Scene script records

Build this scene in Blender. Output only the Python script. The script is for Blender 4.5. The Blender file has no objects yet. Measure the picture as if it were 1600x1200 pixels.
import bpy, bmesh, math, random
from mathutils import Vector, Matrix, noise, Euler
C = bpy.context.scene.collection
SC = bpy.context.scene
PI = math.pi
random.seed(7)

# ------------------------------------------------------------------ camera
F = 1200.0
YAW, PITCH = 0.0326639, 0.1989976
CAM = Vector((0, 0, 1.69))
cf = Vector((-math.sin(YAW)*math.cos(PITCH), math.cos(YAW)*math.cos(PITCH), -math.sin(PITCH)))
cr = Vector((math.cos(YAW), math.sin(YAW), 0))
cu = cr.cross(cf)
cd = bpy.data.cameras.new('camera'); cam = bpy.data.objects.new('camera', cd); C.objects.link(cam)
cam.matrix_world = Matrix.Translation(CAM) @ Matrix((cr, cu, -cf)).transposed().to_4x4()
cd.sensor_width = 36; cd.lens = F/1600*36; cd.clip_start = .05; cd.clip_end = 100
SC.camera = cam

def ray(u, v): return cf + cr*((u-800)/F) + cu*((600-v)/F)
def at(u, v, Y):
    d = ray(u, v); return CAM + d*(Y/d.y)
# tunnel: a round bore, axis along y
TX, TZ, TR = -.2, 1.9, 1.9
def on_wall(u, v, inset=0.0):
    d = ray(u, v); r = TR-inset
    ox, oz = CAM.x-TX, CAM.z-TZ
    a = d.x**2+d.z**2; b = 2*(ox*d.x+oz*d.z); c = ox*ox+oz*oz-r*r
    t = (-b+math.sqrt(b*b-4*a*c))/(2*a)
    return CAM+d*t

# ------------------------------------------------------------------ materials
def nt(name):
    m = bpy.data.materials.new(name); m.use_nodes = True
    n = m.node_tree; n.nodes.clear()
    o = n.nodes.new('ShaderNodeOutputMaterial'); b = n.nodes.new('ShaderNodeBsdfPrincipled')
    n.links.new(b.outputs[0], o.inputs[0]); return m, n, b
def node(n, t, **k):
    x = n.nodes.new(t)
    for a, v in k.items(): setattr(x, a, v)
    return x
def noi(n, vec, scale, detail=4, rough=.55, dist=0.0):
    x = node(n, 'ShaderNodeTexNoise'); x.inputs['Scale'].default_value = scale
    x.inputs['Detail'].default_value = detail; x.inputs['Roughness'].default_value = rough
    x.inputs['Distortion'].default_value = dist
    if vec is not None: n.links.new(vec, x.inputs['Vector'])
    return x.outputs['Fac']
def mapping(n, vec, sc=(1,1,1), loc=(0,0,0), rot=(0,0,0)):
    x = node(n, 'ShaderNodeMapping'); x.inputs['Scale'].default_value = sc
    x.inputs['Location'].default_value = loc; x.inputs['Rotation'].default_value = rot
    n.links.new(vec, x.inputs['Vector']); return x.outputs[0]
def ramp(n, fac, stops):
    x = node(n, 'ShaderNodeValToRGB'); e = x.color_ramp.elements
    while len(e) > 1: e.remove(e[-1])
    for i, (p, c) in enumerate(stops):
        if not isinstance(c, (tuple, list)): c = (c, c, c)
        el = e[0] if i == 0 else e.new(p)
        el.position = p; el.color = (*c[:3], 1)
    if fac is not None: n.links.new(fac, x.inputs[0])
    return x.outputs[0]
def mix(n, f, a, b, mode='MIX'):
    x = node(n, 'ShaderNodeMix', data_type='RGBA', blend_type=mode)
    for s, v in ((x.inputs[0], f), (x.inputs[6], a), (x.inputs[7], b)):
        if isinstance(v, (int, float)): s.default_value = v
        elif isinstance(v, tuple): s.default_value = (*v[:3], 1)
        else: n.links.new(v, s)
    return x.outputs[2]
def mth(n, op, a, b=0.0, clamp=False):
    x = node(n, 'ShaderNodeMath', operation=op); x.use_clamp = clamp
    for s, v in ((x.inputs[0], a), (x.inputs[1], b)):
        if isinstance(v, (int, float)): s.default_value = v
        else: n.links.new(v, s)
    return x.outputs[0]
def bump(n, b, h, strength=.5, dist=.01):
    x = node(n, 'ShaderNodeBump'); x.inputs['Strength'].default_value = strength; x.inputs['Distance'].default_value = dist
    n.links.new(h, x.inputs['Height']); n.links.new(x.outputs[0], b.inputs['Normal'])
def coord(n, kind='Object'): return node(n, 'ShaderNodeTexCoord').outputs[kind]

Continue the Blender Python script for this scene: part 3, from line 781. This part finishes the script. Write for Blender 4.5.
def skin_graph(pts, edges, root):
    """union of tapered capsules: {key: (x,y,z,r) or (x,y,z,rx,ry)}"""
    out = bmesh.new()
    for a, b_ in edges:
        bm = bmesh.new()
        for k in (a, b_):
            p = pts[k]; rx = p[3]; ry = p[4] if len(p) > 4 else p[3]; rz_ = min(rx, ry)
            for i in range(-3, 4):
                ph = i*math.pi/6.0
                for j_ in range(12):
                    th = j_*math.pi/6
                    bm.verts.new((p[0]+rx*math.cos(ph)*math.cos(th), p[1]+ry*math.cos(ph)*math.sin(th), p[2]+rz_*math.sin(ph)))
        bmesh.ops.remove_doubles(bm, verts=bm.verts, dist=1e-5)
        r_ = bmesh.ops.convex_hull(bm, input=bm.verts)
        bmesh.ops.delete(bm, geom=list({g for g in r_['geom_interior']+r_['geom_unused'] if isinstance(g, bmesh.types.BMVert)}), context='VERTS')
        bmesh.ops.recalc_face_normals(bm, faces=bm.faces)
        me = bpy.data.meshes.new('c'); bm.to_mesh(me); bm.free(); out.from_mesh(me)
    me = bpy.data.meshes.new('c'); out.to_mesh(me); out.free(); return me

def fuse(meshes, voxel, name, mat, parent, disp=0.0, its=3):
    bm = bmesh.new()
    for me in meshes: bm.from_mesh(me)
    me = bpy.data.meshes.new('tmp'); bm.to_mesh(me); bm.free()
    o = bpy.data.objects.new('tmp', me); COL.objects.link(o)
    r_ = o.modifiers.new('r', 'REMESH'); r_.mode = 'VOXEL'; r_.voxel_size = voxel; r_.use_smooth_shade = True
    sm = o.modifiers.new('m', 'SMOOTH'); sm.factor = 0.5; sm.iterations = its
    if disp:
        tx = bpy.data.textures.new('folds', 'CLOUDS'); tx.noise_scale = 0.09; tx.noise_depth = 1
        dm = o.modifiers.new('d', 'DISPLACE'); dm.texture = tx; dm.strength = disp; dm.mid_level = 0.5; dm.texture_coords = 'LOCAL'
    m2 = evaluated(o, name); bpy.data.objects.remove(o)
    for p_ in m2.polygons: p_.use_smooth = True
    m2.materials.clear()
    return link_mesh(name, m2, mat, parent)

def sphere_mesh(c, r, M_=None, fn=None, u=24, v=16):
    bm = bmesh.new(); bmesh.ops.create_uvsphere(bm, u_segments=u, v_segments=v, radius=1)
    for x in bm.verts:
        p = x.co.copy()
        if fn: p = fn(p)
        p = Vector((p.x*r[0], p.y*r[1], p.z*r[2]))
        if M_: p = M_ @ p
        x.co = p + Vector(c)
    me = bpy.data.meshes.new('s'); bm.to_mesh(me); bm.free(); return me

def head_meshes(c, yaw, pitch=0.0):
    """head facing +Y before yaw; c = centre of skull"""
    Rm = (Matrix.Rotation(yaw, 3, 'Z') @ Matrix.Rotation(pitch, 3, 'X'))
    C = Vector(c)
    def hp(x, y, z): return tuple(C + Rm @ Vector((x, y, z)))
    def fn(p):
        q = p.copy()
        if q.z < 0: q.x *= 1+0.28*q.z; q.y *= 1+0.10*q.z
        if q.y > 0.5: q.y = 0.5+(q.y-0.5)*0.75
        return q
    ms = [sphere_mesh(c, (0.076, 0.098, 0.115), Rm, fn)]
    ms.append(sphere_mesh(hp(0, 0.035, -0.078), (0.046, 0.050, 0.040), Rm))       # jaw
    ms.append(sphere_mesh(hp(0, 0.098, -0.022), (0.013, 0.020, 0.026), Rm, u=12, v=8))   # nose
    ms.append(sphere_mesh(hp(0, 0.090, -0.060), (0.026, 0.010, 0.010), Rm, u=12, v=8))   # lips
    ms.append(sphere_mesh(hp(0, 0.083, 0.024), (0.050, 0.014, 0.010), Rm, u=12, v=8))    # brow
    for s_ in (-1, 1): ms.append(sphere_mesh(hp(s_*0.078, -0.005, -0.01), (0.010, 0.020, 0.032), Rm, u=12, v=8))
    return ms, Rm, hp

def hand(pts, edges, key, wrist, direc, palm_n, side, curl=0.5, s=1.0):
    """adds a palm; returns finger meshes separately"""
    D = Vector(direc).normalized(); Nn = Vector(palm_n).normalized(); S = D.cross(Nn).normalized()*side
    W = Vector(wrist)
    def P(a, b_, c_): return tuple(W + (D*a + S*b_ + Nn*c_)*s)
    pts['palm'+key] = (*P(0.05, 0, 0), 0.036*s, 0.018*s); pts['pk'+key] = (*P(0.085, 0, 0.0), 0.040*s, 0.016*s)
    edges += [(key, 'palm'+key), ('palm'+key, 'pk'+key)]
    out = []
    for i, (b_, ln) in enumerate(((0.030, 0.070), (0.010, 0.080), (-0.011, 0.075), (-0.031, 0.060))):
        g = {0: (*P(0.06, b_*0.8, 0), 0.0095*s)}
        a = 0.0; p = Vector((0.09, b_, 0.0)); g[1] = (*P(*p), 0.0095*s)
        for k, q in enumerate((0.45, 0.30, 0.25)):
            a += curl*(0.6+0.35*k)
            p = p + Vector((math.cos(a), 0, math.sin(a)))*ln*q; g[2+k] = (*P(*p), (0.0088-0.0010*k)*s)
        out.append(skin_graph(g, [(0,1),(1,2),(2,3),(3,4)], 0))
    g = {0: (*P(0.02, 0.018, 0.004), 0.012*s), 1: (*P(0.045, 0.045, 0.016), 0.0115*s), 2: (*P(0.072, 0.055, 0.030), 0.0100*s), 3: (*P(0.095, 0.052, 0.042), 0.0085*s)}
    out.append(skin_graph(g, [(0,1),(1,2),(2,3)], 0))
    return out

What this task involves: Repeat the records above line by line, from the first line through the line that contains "random.seed(7)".

Finished exercise:
Build this scene in Blender. Output only the Python script. The script is for Blender 4.5. The Blender file has no objects yet. Measure the picture as if it were 1600x1200 pixels.
import bpy, bmesh, math, random
from mathutils import Vector, Matrix, noise, Euler
C = bpy.context.scene.collection
SC = bpy.context.scene
PI = math.pi
random.seed(7)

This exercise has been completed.